Quarter of financial services professionals fear Irish economic contraction in 2026
Liam Flynn and Rowena Fitzgerald
One in four financial services professionals believe Ireland faces a risk of economic contraction in 2026, according to almost 400 attendees at Mason Hayes & Curran’s annual Financial Services Briefing.
Forty-four per cent expect modest growth, while 31 per cent anticipate a flat performance.
Rowena Fitzgerald, partner and co-head of financial regulation, said: “Firms are dealing with a more uncertain environment than at any point in recent years. Middle East conflict and higher energy costs are adding to that pressure. The Central Bank’s 2026 outlook makes it clear that risks that once seemed remote have become more likely. We are seeing clients pressure-test their assumptions and plan for faster changes in conditions. The question for boards is no longer if things will change, but how fast and how prepared they are when they do.”
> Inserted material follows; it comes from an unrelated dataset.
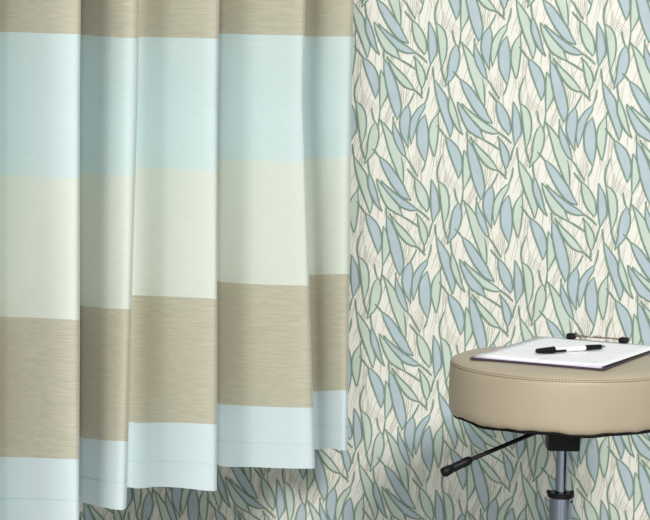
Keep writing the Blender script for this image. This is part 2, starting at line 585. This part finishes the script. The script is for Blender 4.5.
def cloth(name, upper, lower, nrow, material, parent, thick=0.0012, shift=0.0):
    """upper / lower give the z of the strip's edges at a point of the plan"""
    bm = bmesh.new()
    grid = []
    for i, c in enumerate(fine):
        a, b = Vector(c[0:3]), Vector(c[3:6])
        zu, zl = upper(c), lower(c)
        col = []
        for r in range(nrow + 1):
            z = zu + (zl - zu) * r / nrow
            p = at_z(a, b, z)
            s = i / 6.0
            k = 0.0012 * math.sin(s * 1.3 + z * 5.0) + 0.0006 * math.sin(s * 2.1 - z * 11.0)
            p.y += k
            col.append(bm.verts.new(p))
        grid.append(col)
    for ca, cb in zip(grid, grid[1:]):
        for r in range(nrow):
            bm.faces.new((ca[r], ca[r + 1], cb[r + 1], cb[r]))
    o = link(name, bm, material, parent)
    md = o.modifiers.new('thickness', 'SOLIDIFY')
    md.thickness = thick
    md.offset = shift
    md.use_rim = False
    return o


HEMF = 0.60
curtain = thing('curtain', 'pleated fabric curtain in wide beige, pale blue and cream bands before leaf wallpaper', 'curtain', (0, 0, 0))
o = cloth('fabric_band', lambda c: Z_TOP, lambda c: c[6], 14, M_c_beige, curtain)
o['label'] = 'upper beige band'
o = cloth('fabric_band', lambda c: c[6], lambda c: c[7], 10, M_c_blue, curtain)
o['label'] = 'pale blue band'
o = cloth('fabric_band', lambda c: c[7], lambda c: c[8], 10, M_c_cream, curtain)
o['label'] = 'cream band'
o = cloth('fabric_band', lambda c: c[8], lambda c: c[9], 10, M_c_beige, curtain)
o['label'] = 'lower beige band'
low = cloth('fabric_band', lambda c: c[9], lambda c: c[9] + (c[10] - c[9]) * HEMF, 5, M_c_hem, curtain)
low['label'] = 'bottom pale blue band'
hem = cloth('hem', lambda c: c[9] + (c[10] - c[9]) * HEMF, lambda c: c[10], 5, M_c_hem, low)
seamline = cloth('hem_stitch', lambda c: c[9] + (c[10] - c[9]) * HEMF + 0.0006, lambda c: c[9] + (c[10] - c[9]) * HEMF - 0.0006, 1, M_stitch, hem, thick=0.0016)
hem['label'] = 'doubled hem below the stitch line'

# ================================================================== THE STOOL
SEAT_D = 3.60
sc_ = P(565, 361.5, SEAT_D)
SX, SY, SZ = sc_.x, sc_.y, sc_.z                                # centre of the seat at the level of its seam
stool = thing('stool', 'round beige vinyl stool on a chrome post, clipboard lying on its seat', 'stool', (SX, SY, 0))
RS = 0.1885
prof = [(0.0, 0.0065), (0.06, 0.0065), (0.12, 0.0063), (0.150, 0.0060), (0.166, 0.0048), (0.176, 0.0028), (0.1815, 0.0004), (0.1838, -0.0016),
        (0.1844, -0.0030), (0.1858, -0.0036), (0.1872, -0.0060), (0.1880, -0.012), (0.1886, -0.026), (0.1888, -0.042), (0.1886, -0.058),
        (0.1882, -0.072), (0.1872, -0.080), (0.1848, -0.0857), (0.1800, -0.0886), (0.174, -0.0894), (0.165, -0.0896), (0.0, -0.0896)]


def seat_wob(k, a):
    if k < 8:
        return (0, 0)
    f = min(max((k - 12) / 6, 0), 1)
    return (0.0006 * math.sin(9 * a + 1) * f + 0.0003 * math.sin(23 * a) * f,
            (0.0012 * math.sin(7 * a + 0.6) + 0.0008 * math.sin(13 * a + 2.0) + 0.0006 * math.sin(29 * a)) * f)


bm = bmesh.new()
lathe(bm, [(r, z + SZ) for r, z in prof], 160, wob=seat_wob)
seat = link('seat_cushion', bm, M_vinyl, stool)
seat['label'] = 'beige vinyl cushion'
bm = bmesh.new()                                                # welted seam around the top edge
ring = [(0.1846 * math.cos(2 * PI * i / 160), 0.1846 * math.sin(2 * PI * i / 160), SZ - 0.0022) for i in range(160)]
nn = 8
vr = []
for i in range(160):
    a = 2 * PI * i / 160
    vr.append([bm.verts.new(((0.1846 + 0.0015 * math.cos(2 * PI * k / nn)) * math.cos(a), (0.1846 + 0.0015 * math.cos(2 * PI * k / nn)) * math.sin(a),
                             SZ - 0.0020 + 0.0015 * math.sin(2 * PI * k / nn))) for k in range(nn)])
for i in range(160):
    for k in range(nn):
        bm.faces.new((vr[i][k], vr[i][(k + 1) % nn], vr[(i + 1) % 160][(k + 1) % nn], vr[(i + 1) % 160][k]))
link('seam_welt', bm, M_vinyl, seat)
bm = bmesh.new()
NS = 230
for i in range(NS):
    a = 2 * PI * i / NS
    mt = Matrix.Rotation(a, 4, 'Z') @ Matrix.Translation((0.1868, 0, SZ - 0.0058))
    box(bm, (-0.0005, -0.0014, -0.0008), (0.0008, 0.0014, 0.0008), mt)
st = link('seam_stitching', bm, M_vinyl_stitch, seat, smooth=False)
st['label'] = 'row of darker stitches'
bm = bmesh.new()
lathe(bm, [(0.0, SZ - 0.0892), (0.176, SZ - 0.0892), (0.1800, SZ - 0.0892), (0.1805, SZ - 0.0908), (0.1780, SZ - 0.0935), (0.0, SZ - 0.0935)], 128,
      wob=lambda k, a: (0.0012 * math.sin(11 * a + 1.0) + 0.0008 * math.sin(27 * a), 0.0012 * math.sin(7 * a + 0.6) + 0.0007 * math.sin(13 * a + 2) if k in (2, 3, 4) else 0))
o = link('seat_underside', bm, M_black, stool)
o['label'] = 'black cloth underside'
ZU = SZ - 0.0935
ZMB = P(564, 453.5, SEAT_D - 0.03).z
# mounting block
bm = bmesh.new()
ang = math.radians(16)
box(bm, (-0.0262, -0.0262, ZMB), (0.0262, 0.0262, ZU), Matrix.Rotation(ang, 4, 'Z'))
bevel(bm, 0.002, 2)
link('mounting_block', bm, M_blackplastic, stool, auto=40)
# gas lift rod and outer column
bm = bmesh.new()
zc = P(564, 496.5, SEAT_D).z
lathe(bm, [(0.0, zc - 0.05), (0.0098, zc - 0.05), (0.0098, ZMB + 0.003), (0.0, ZMB + 0.003)], 48)
link('lift_rod', bm, M_chrome, stool, auto=40)
bm = bmesh.new()
lathe(bm, [(0.0105, zc + 0.003), (0.0205, zc + 0.003), (0.0222, zc + 0.001), (0.0222, zc - 0.004), (0.0190, zc - 0.006), (0.0105, zc - 0.006)], 48)
col = link('column_collar', bm, M_blackplastic, stool, auto=40)
for s in (1, -1):
    bm = bmesh.new()
    bmesh.ops.create_uvsphere(bm, u_segments=14, v_segments=8, radius=0.0036, matrix=Matrix.Translation((s * 0.0195 * math.cos(ang), s * 0.0195 * math.sin(ang) - 0.006, zc + 0.0042)))
    link('collar_lug', bm, M_blackplastic, col)
bm = bmesh.new()
lathe(bm, [(0.0, 0.10), (0.0190, 0.10), (0.0190, zc - 0.004), (0.0180, zc - 0.003), (0.0, zc - 0.003)], 48)
colm = link('outer_column', bm, M_chrome, stool, auto=40)
bm = bmesh.new()
bmesh.ops.create_uvsphere(bm, u_segments=10, v_segments=8, radius=0.0022, matrix=Matrix.Translation((0.0188, -0.004, zc - 0.011)))
link('set_screw', bm, M_blacksteel, colm)
# height lever with a moulded grip
base = Vector((SX, SY, 0))
p0 = P(560, 420.5, SEAT_D) - base
p0.z = ZU - 0.006
p1 = P(471.0, 459.5, SEAT_D - 0.055) - base
p2 = P(442, 473.2, SEAT_D - 0.075) - base
bm = bmesh.new()
tube(bm, [p0, p0.lerp(p1, 0.3), p0.lerp(p1, 0.7), p1, p1.lerp(p2, 0.3)], 0.0036, 14)
lever = link('height_lever', bm, M_blacksteel, stool, auto=50)
bm = bmesh.new()
ts = [0.0, 0.02, 0.08, 0.30, 0.34, 0.60, 0.66, 0.70, 0.93, 0.985, 1.0]
rs = [0.0044, 0.0062, 0.0072, 0.0074, 0.0068, 0.0072, 0.0064, 0.0078, 0.0082, 0.0068, 0.0040]
tube(bm, [p1.lerp(p2, t) for t in ts], rs, 16)
link('lever_grip', bm, M_blackplastic, lever, auto=60)
# five-star base on casters (below the frame)
bm = bmesh.new()
lathe(bm, [(0.0, 0.095), (0.030, 0.095), (0.032, 0.10), (0.032, 0.135), (0.026, 0.15), (0.0205, 0.152), (0.0, 0.152)], 40)
link('base_hub', bm, M_chrome, stool, auto=40)
for k in range(5):
    a = 2 * PI * k / 5 + 0.35
    dx, dy = math.cos(a), math.sin(a)
    bm = bmesh.new()
    tube(bm, [(dx * 0.02, dy * 0.02, 0.12), (dx * 0.12, dy * 0.12, 0.108), (dx * 0.25, dy * 0.25, 0.082), (dx * 0.262, dy * 0.262, 0.080)], [0.016, 0.014, 0.011, 0.008], 16)
    lg = link('base_leg', bm, M_chrome, stool, auto=50)
    bm = bmesh.new()
    tube(bm, [(dx * 0.25, dy * 0.25, 0.084), (dx * 0.25, dy * 0.25, 0.045)], 0.006, 12)
    fk = link('caster', bm, M_blackplastic, lg, auto=50)
    bm = bmesh.new()
    for s in (-1, 1):
        mt = Matrix.Translation((dx * 0.25 - dy * 0.010 * s, dy * 0.25 + dx * 0.010 * s, 0.026)) @ Matrix.Rotation(a, 4, 'Z') @ Matrix.Rotation(PI / 2, 4, 'X')
        lathe(bm, [(0.0, -0.007), (0.022, -0.007), (0.0255, -0.004), (0.0255, 0.004), (0.022, 0.007), (0.0, 0.007)], 28, mtx=mt)
    tube(bm, [(dx * 0.25 - dy * 0.012, dy * 0.25 + dx * 0.012, 0.026), (dx * 0.25 + dy * 0.012, dy * 0.25 - dx * 0.012, 0.026)], 0.004, 10)
    tube(bm, [(dx * 0.25, dy * 0.25, 0.026), (dx * 0.25, dy * 0.25, 0.05)], 0.005, 10)
    o = link('caster_wheels', bm, M_rubber, stool, auto=50)

# ================================================================== CLIPBOARD, PAPERS, PEN
ZB = SZ + 0.0067                                                # underside of the board
BT = 0.0028
ZP = ZB + BT
Lc, Fcn, Bc = on_level(476, 357, ZP), on_level(597, 370, ZP), on_level(540, 334, ZP + 0.003)
e1 = (Fcn - Lc)
e2 = (Bc - Lc)
e1.z = e2.z = 0
a1, a2 = math.atan2(e1.y, e1.x), math.atan2(e2.y, e2.x)
mid = (a1 + a2) / 2
rot = 0.14 * a1 + 0.86 * (a2 - PI / 2)                                              # board x axis along the front edge
print('CLIP', e1.length, e2.length, math.degrees(a1), math.degrees(a2), 'rot', math.degrees(rot))
WB, HB = 0.228, 0.318
org = (Lc + Fcn) / 2                                            # middle of the front short edge
clip = thing('clipboard', 'dark clipboard with a bronze bar clip lying on the beige stool seat', 'clipboard', (org.x, org.y, ZB), rot)
bm = bmesh.new()
vsb = box(bm, (-WB / 2, 0, 0), (WB / 2, HB, BT))
ed = [e for e in bm.edges if abs(e.verts[0].co.z - e.verts[1].co.z) > 0.001]
bmesh.ops.bevel(bm, geom=ed, offset=0.006, segments=4, affect='EDGES', profile=0.5)
link('board', bm, M_board, clip, smooth=False)
yc = HB - 0.014
HC = 0.0125
bm = bmesh.new()
box(bm, (-0.043, yc - 0.0045, HC - 0.0024), (0.043, yc + 0.0045, HC))
bevel(bm, 0.001, 2)
barc = link('clip_bar', bm, M_brass, clip, auto=40)
barc['label'] = 'bronze metal bar'
for s in (-1, 1):
    bm = bmesh.new()
    box(bm, (s * 0.047 - 0.0075, yc - 0.009, BT + 0.0026), (s * 0.047 + 0.0075, yc + 0.008, HC + 0.0025))
    bevel(bm, 0.0028, 3)
    o = link('clip_foot', bm, M_blackplastic, clip, auto=40)
    o['label'] = 'black rubber foot of the clip'
bm = bmesh.new()
wp = [(-0.030, yc - 0.003, HC - 0.002), (-0.018, yc - 0.008, HC - 0.002), (-0.006, yc - 0.006, HC + 0.001), (0.004, yc - 0.003, HC + 0.0025), (0.016, yc - 0.008, HC - 0.002), (0.030, yc - 0.003, HC - 0.003)]
tube(bm, catmull(wp, 5), 0.0009, 8)
link('clip_wire', bm, M_wire, clip)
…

Four in ten respondents identified competitive pressure as their firm’s biggest growth challenge this year. One third pointed to regulatory change, followed by operational capacity at 27 per cent. Firms are currently preparing for a significant wave of incoming legislation, including new banking reform measures, updated consumer credit rules, a revised payments services directive and a new EU-wide anti-money laundering rulebook, with further measures in the pipeline.
Liam Flynn, partner and co-head of financial regulation, commented: “The number of licensed banks and insurers in Ireland has fallen over the last ten years, even as total assets have grown. Fewer firms are sharing a larger market. Despite years of industry calls for simplification, the volume of incoming regulation has not reduced. And while Ireland has made progress in attracting payments and fintech firms, we have taken a very cautious approach to crypto and digital assets. We have ten crypto firms licensed here compared to over twenty in the Netherlands and fifty in Germany. Other markets are moving faster, and that is something Ireland needs to reckon with.”
The pace of consolidation in the market is accelerating, with two recent high-profile transactions reflecting a global shift towards fewer but larger, more capitalised players. The agreed acquisition of PTSB by Austria’s BAWAG Group ends the State’s last remaining crisis-era bank shareholding. In insurance, Zurich’s acquisition of Generali’s Irish general insurance business, sold under the RedClick brand, further concentrates the market.
Geopolitical developments are also increasing complexity for firms operating across borders, particularly in areas such as sanctions and capital markets activity. Recent enforcement action involving Irish-linked entities has brought renewed focus to how these risks arise in practice, including through supply chains and cross-border payments.
Daragh O’Shea, partner and head of debt capital markets, structured finance & derivatives at the firm, added: “Sanctions compliance is a key operational risk for firms, especially those with international exposure. Irish companies need to increase awareness of how that risk can arise in practice, particularly where activity crosses jurisdictions. We are working with clients to review counterparties and strengthen oversight so risks are identified early. The focus is on putting clear processes in place so firms can respond quickly when rules change.”
Cost reduction was identified as the primary driver of consolidation in the sector by 37 per cent of respondents, followed by market competition (32 per cent) and artificial intelligence (31 per cent). The results suggest firms are using consolidation to manage cost, while also investing more selectively in AI to support efficiency and delivery.
Irene Nic Chárthaigh, financial services partner, said: “In Ireland, non-bank lenders now account for roughly 30 per cent, a significant share of new SME lending, making private credit a core systemic pillar of our domestic financing. Recently there has been a trend towards consolidation in this space as firms deal with cost and competitive pressure.”